WHAT THIS TASK INVOLVES: Print exactly the lines from the first one down to the line that contains "col = S.collection", both included, and skip the pictures.

- - - - -

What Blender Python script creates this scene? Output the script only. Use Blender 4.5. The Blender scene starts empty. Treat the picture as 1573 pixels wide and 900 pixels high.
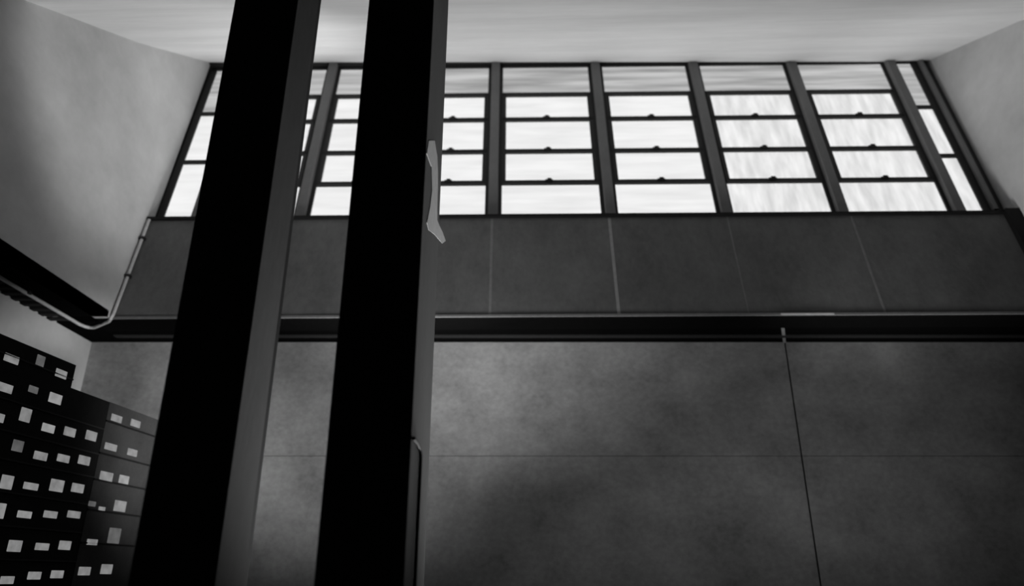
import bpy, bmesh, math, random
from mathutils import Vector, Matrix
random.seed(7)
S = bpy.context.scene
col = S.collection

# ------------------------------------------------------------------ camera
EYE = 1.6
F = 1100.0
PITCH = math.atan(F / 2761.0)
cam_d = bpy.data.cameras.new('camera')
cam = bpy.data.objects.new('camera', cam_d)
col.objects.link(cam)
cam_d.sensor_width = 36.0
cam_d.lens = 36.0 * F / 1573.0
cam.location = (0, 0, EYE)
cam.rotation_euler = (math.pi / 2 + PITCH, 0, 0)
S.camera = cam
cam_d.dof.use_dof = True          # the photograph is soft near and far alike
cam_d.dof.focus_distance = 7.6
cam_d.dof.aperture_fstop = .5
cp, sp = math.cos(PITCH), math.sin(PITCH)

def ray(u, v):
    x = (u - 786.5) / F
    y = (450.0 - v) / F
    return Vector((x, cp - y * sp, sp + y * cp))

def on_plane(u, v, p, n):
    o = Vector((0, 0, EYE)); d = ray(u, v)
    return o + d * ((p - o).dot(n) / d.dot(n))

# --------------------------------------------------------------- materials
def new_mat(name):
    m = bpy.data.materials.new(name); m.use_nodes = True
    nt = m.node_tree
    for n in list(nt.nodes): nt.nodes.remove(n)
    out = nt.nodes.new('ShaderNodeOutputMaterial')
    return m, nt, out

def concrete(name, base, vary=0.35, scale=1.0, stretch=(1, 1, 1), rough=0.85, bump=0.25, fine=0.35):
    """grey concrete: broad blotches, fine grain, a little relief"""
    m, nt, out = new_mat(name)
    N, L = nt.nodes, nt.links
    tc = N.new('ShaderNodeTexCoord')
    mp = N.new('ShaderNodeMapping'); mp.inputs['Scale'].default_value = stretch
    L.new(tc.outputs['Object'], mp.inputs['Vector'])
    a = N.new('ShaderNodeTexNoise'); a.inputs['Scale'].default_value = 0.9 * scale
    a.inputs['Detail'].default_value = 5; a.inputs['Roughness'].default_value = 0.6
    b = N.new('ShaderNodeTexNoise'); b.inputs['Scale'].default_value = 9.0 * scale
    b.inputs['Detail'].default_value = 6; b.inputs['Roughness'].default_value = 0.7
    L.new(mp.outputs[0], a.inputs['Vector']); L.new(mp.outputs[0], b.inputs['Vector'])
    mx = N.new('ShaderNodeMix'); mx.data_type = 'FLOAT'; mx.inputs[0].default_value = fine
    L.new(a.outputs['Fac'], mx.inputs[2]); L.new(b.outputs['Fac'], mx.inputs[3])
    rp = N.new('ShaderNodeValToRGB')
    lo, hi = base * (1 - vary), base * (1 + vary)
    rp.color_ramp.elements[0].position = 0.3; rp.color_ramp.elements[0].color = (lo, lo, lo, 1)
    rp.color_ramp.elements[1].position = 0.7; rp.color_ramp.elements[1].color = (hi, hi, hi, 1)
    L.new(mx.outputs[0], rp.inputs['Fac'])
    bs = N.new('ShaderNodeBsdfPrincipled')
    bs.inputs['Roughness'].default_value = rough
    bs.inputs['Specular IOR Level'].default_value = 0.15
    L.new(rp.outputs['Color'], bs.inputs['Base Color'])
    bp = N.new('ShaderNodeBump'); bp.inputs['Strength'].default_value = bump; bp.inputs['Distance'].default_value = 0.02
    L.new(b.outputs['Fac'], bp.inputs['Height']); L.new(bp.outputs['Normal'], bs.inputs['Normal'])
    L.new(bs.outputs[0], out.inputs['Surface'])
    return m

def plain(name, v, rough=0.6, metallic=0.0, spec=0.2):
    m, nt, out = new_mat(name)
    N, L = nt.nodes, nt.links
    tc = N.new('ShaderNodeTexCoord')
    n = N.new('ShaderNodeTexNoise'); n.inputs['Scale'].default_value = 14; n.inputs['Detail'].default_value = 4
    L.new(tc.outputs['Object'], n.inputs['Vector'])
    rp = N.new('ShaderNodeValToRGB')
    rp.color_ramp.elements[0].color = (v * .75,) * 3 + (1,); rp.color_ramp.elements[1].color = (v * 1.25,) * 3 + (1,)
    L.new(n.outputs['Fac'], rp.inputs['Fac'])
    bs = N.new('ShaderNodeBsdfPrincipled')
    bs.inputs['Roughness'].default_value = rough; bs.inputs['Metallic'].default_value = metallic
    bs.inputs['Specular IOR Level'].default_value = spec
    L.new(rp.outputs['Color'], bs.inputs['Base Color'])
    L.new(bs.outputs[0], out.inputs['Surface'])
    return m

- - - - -

EXERCISE ANSWER:
What Blender Python script creates this scene? Output the script only. Use Blender 4.5. The Blender scene starts empty. Treat the picture as 1573 pixels wide and 900 pixels high.
import bpy, bmesh, math, random
from mathutils import Vector, Matrix
random.seed(7)
S = bpy.context.scene
col = S.collection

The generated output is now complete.